ARCA blog caught up via email with Heritage Watch's founder and director, Dr. Dougald O'Reilly, and asked him about the extent of looting in Cambodia:
Dr. O'Reilly: Looting is still a major problem in Cambodia, yes. The type of looting has evolved from targeting temple sites for sculpture and relief (although this still occurs) to looting prehistoric sites, digging up graves for beads and other artefacts.
Is it important that provenance information be published in an auction house's sales catalogue?
Dr. O'Reilly: Publishing provenance is crucial. If there is no provenance, it is rather suspicious.  It should be part of the auction houses' codes of conduct.
Would I want to know this information before purchasing an object from Cambodia?

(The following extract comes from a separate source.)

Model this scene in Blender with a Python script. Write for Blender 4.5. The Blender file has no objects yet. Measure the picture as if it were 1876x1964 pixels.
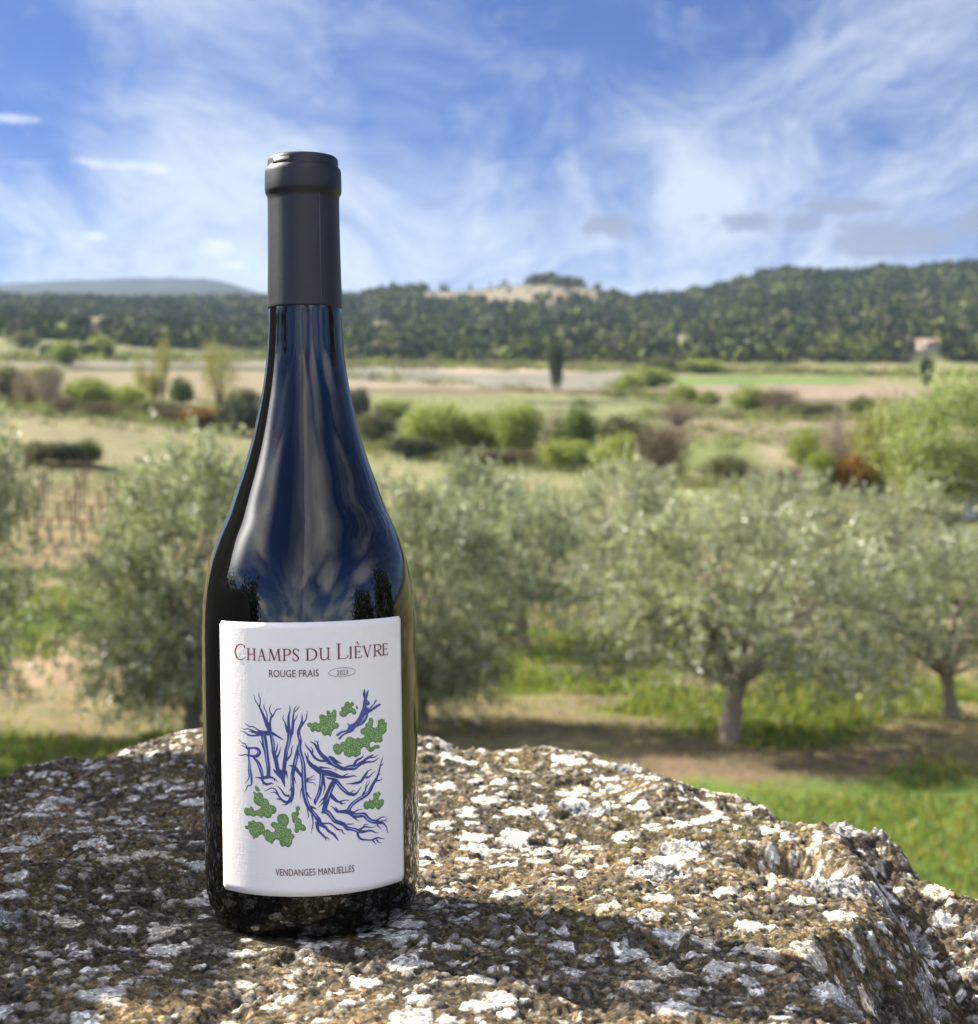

Dr. O'Reilly: If you were a buyer, yes you should want to know this unless you care little for the preservation of cultural heritage. One of the problems is that collectors often see themselves as protectors of the past, 'it is safer with me than in the developing country it came from' attitude. Clearly this is a neo-colonialist, out-dated and arrogant point of view but it is always the argument brought to bear. The British government have used it for decades in regard to the Parthenon marbles. Why have they not been returned when there is a state-of-the-art facility in Athens to house them?